O Brasil assistiu, nas últimas semanas, a uma das mais extraordinárias manifestações de militância social e de engajamento político dos últimos anos, criando um movimento de repercussão nacional que eu vou denominar, por falta de melhor termo no momento, de Fora Feliciano. Confesso que o tema me chegou, como a tantas outras milhares de pessoas, por meio desse impecável instrumento de comunicação que é a Internet. Fiquei simplesmente impressionado com a gigantesca onda virtual que se formou após o deputado social liberal cometer o ridículo dos ridículos de pretender presidir a Comissão de Direitos Humanos, histórica pela defesa que faz de bandeiras às quais – parece até brincadeira – o deputado sempre manifestou posicionamento contrário, de sempre de forma verborrágica e desdenhosa.

O deputado Marco Feliciano assumir a Comissão de Direitos Humanos é equivalente ao Paulo Maluf assumir a presidência da Comissão de Orçamento ou um deputado federal declaradamente ateu como Jean Willys, presidir a Comissão de Assuntos Bíblicos – caso esta existisse: e confesso que, do jeito que as coisas vão, nem me admiraria se ela fosse realmente criada. Não dá. É incongruente. O mero fato de Feliciano ser deputado – argumento fajuto já largamente utilizado – não lhe dá o direito de pretender estar à frente de uma comissão que lida com questões históricas que migram do objetivo ao subjetivo num pulo, uma comissão que exige de todos os seus integrantes o mínimo de concepção filosófica de sociedade. E é esta concepção falta a Feliciano, cheio de amarras que é, como de resto falta a boa parte de nossos deputados federais. Mas uma coisa é não conhecer o assunto, outra – bem mais grave – é ser histórica e declaradamente contrário às bandeiras que deram margem à criação da Comissão de Direitos Humanos. Bandeiras que permitem, entre outras coisas, a liberdade de culto.
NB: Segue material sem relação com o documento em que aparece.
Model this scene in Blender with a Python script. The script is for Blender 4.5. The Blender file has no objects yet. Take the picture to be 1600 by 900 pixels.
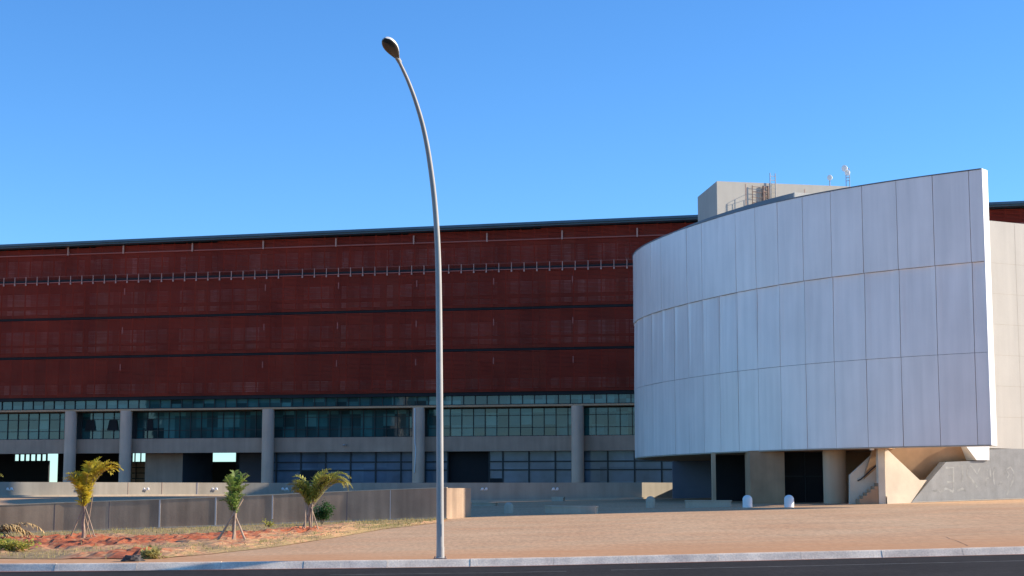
import bpy, math, random
import numpy as np
from mathutils import Vector, Matrix
random.seed(7)
R = math.radians
C = bpy.context.scene.collection
S = bpy.context.scene
# ---------------------------------------------------------------- camera, sky, sun, exposure
F, PITCH, EYE = 2600.0, math.atan(320 / 2600.0), 1.6
cd = bpy.data.cameras.new('camera'); cam = bpy.data.objects.new('camera', cd); C.objects.link(cam)
cam.location = (0, 0, EYE); cam.rotation_euler = (R(90) + PITCH, 0, 0)
cd.sensor_width = 36; cd.lens = F / 1600 * 36; cd.clip_end = 6000; cd.clip_start = 0.1
S.camera = cam
SUN_AZ, SUN_EL = math.atan2(1, 0.12), R(22.5)          # azimuth from +Y towards +X
w = bpy.data.worlds.new('World'); S.world = w; w.use_nodes = True
nt = w.node_tree; nt.nodes.clear()
sky = nt.nodes.new('ShaderNodeTexSky'); sky.sky_type = 'NISHITA'; sky.sun_disc = False
sky.sun_elevation = SUN_EL; sky.sun_rotation = SUN_AZ
sky.altitude = 1100; sky.air_density = 1.0; sky.dust_density = 0.05; sky.ozone_density = 2.2
hs = nt.nodes.new('ShaderNodeHueSaturation'); hs.inputs['Saturation'].default_value = 1.15
bg = nt.nodes.new('ShaderNodeBackground'); bg.inputs[1].default_value = 0.098
tn = nt.nodes.new('ShaderNodeVectorMath'); tn.operation = 'MULTIPLY'; tn.inputs[1].default_value = (0.76, 1.13, 1.49)   # white balance of the camera
wo = nt.nodes.new('ShaderNodeOutputWorld')
nt.links.new(sky.outputs[0], hs.inputs['Color']); nt.links.new(hs.outputs[0], tn.inputs[0]); nt.links.new(tn.outputs[0], bg.inputs[0]); nt.links.new(bg.outputs[0], wo.inputs[0])
sd = bpy.data.lights.new('sun', 'SUN'); sd.energy = 5.0; sd.angle = R(0.53); sd.color = (1, 0.87, 0.70)
sun = bpy.data.objects.new('sun', sd); C.objects.link(sun)
sdir = Vector((math.sin(SUN_AZ) * math.cos(SUN_EL), math.cos(SUN_AZ) * math.cos(SUN_EL), math.sin(SUN_EL)))
sun.rotation_euler = sdir.to_track_quat('Z', 'Y').to_euler(); sun.location = (60, 0, 60)
S.view_settings.view_transform = 'Standard'; S.view_settings.look = 'None'
S.view_settings.exposure = 0.66; S.view_settings.gamma = 1; S.view_settings.use_curve_mapping = False

# ---------------------------------------------------------------- measuring helpers
def ray(px, py):
    u, v = px - 800, 450 - py
    return Vector((u, F * math.cos(PITCH) - v * math.sin(PITCH), F * math.sin(PITCH) + v * math.cos(PITCH)))
def at(px, py, Y):
    r = ray(px, py); return Vector((0, 0, EYE)) + r * (Y / r.y)
def on_plane(px, py, p0, n):
    r = ray(px, py); o = Vector((0, 0, EYE)); return o + r * ((p0 - o).dot(n) / r.dot(n))
def g(X, Y):                                          # height of the paved ground
    Xc = max(-60, min(60, X)); Yc = max(40, min(112, Y))
    sl = 0.021 if Xc > 0 else 0.011 + 0.0197 * min(1, (Yc - 40) / 34)
    return -0.528 + sl * Xc + 0.0132 * Yc
def ground(px, py, f=g):
    Y = 60.0
    for _ in range(60):
        p = at(px, py, Y); r = ray(px, py)
        Yn = (EYE - f(p.x, Y)) / (-r.z / r.y); Y = 0.5 * Y + 0.5 * max(10, min(200, Yn))
    p = at(px, py, Y); return Vector((p.x, Y, f(p.x, Y)))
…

Sinceramente, não consigo entender com que carga de conhecimento o deputado-pastor Marco Feliciano conduziria os inevitáveis debates sobre mortos e desaparecidos políticos, sobre políticas públicas para negros e sobre os direitos sexuais. O deputado federal, um pastor influente e sabidamente limitado em sua compreensão de mundo, teceu comentários tão medievos acerca de alguns temas – como a ideia em tudo torpe segundo a qual os negros seriam uma raça amaldiçoada –, que fico a imaginar, não o que ele pensa, mas o que ele sente quando vêm à tona assuntos como cotas, pais-de-santos, terreiros e candomblé. E casamento gay, tema recorrente? Deixo claro que não é o fato de ser pastor evangélico que o desqualifica, talvez seja esta uma das suas poucas virtudes, mas é a carga de desrespeito à opinião e condição alhe ia, própria de quem interpreta as Escrituras no afã de atender suas satisfações terrenas, que o torna incompatível com a Comissão que hoje preside.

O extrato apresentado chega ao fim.